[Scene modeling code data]
..............................

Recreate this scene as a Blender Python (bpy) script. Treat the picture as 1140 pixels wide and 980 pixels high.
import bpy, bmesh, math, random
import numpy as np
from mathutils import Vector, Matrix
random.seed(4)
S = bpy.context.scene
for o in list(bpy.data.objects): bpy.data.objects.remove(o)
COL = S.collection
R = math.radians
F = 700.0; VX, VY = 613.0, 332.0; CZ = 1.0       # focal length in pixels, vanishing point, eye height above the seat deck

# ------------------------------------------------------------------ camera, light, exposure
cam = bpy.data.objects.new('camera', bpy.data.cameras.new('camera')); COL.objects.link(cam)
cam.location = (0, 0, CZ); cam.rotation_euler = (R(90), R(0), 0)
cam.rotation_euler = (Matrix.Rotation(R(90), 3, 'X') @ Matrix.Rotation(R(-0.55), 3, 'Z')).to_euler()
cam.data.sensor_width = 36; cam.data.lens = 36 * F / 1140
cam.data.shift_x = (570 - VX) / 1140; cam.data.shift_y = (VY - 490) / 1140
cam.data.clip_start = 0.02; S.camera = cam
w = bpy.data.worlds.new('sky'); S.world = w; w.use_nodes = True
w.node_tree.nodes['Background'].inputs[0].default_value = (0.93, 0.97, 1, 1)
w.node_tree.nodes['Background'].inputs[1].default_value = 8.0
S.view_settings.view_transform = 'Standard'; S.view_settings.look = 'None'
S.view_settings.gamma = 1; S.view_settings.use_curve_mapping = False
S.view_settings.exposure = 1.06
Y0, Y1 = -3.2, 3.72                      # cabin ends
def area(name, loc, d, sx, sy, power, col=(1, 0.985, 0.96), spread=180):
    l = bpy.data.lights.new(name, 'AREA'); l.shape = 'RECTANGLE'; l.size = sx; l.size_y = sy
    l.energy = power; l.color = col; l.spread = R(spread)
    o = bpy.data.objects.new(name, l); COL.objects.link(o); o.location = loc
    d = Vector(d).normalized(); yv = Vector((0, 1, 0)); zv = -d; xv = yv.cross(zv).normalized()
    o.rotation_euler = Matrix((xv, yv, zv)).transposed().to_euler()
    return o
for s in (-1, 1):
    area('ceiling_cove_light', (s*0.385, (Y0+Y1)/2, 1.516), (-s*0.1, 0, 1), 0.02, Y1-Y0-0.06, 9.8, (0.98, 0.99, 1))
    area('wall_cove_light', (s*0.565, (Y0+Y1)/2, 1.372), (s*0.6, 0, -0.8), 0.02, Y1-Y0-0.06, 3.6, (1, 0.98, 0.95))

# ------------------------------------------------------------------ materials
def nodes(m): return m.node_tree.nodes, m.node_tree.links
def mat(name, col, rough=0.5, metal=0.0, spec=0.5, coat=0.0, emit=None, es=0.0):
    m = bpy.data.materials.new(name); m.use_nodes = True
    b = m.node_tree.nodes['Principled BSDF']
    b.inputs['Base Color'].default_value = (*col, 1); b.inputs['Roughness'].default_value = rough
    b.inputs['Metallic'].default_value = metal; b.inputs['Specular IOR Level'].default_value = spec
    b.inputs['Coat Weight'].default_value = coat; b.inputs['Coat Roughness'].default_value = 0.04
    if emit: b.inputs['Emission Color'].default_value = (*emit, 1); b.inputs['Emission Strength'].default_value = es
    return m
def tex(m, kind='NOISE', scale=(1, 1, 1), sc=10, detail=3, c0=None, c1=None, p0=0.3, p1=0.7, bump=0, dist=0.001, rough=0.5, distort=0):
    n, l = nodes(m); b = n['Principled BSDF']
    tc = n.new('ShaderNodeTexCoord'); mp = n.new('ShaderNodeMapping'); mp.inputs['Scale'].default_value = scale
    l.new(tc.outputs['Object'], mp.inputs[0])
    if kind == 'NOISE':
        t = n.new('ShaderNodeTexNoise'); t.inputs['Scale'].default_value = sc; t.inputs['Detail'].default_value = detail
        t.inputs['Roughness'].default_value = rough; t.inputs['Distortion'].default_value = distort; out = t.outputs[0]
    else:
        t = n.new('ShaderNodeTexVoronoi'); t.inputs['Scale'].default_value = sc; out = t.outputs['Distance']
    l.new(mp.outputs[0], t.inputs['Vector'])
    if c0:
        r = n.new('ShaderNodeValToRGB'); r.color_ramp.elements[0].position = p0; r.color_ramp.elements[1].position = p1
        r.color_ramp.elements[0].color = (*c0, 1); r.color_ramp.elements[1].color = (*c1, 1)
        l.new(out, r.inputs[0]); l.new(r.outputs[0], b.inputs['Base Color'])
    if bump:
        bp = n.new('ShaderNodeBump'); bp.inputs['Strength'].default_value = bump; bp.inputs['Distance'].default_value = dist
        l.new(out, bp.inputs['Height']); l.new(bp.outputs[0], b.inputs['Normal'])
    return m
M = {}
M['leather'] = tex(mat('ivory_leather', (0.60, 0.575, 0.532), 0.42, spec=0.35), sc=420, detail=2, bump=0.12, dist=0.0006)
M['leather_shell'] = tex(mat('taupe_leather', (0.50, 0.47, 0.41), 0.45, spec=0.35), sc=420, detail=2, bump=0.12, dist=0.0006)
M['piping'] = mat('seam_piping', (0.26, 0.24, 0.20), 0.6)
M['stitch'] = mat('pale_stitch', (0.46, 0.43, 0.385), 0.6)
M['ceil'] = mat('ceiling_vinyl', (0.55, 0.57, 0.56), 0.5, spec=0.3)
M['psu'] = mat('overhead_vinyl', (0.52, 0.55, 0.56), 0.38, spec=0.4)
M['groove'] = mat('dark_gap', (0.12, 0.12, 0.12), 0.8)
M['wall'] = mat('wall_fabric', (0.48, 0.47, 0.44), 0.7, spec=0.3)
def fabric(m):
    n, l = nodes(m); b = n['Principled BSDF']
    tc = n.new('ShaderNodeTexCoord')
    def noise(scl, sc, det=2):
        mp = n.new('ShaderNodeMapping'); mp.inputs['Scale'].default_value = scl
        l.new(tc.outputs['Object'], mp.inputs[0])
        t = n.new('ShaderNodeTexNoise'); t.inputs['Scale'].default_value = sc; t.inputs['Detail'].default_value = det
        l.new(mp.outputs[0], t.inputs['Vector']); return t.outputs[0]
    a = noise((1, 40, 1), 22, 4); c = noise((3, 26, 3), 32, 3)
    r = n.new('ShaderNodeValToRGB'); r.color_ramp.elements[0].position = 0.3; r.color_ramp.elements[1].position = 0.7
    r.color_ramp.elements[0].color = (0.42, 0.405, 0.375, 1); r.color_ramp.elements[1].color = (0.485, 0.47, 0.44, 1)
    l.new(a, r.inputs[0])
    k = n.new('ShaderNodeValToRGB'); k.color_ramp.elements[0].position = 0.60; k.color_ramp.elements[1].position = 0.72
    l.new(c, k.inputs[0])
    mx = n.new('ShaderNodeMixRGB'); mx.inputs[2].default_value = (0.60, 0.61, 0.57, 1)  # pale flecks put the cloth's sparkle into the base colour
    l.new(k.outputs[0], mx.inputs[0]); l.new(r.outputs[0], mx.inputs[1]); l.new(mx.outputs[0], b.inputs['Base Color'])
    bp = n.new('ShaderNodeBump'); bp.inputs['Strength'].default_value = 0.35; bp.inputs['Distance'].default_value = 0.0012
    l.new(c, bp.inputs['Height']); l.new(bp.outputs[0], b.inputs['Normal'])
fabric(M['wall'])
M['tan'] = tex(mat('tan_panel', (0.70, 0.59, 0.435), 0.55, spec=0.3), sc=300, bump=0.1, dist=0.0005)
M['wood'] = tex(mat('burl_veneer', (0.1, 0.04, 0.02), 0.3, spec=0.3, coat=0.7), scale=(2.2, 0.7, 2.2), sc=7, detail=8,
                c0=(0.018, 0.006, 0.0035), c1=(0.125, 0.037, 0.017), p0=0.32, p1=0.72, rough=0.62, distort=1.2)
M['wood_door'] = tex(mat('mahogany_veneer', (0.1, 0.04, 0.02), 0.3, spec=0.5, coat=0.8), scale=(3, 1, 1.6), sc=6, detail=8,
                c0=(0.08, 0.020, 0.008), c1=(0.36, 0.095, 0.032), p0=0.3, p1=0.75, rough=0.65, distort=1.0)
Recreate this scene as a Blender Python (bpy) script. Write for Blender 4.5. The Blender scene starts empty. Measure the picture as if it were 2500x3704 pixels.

..............................

Task requirements
Retype exactly the lines from the start of the entries through the one with "F = 700.0; VX, VY"; include both ends.

Problem solution
Recreate this scene as a Blender Python (bpy) script. Treat the picture as 1140 pixels wide and 980 pixels high.
import bpy, bmesh, math, random
import numpy as np
from mathutils import Vector, Matrix
random.seed(4)
S = bpy.context.scene
for o in list(bpy.data.objects): bpy.data.objects.remove(o)
COL = S.collection
R = math.radians
F = 700.0; VX, VY = 613.0, 332.0; CZ = 1.0       # focal length in pixels, vanishing point, eye height above the seat deck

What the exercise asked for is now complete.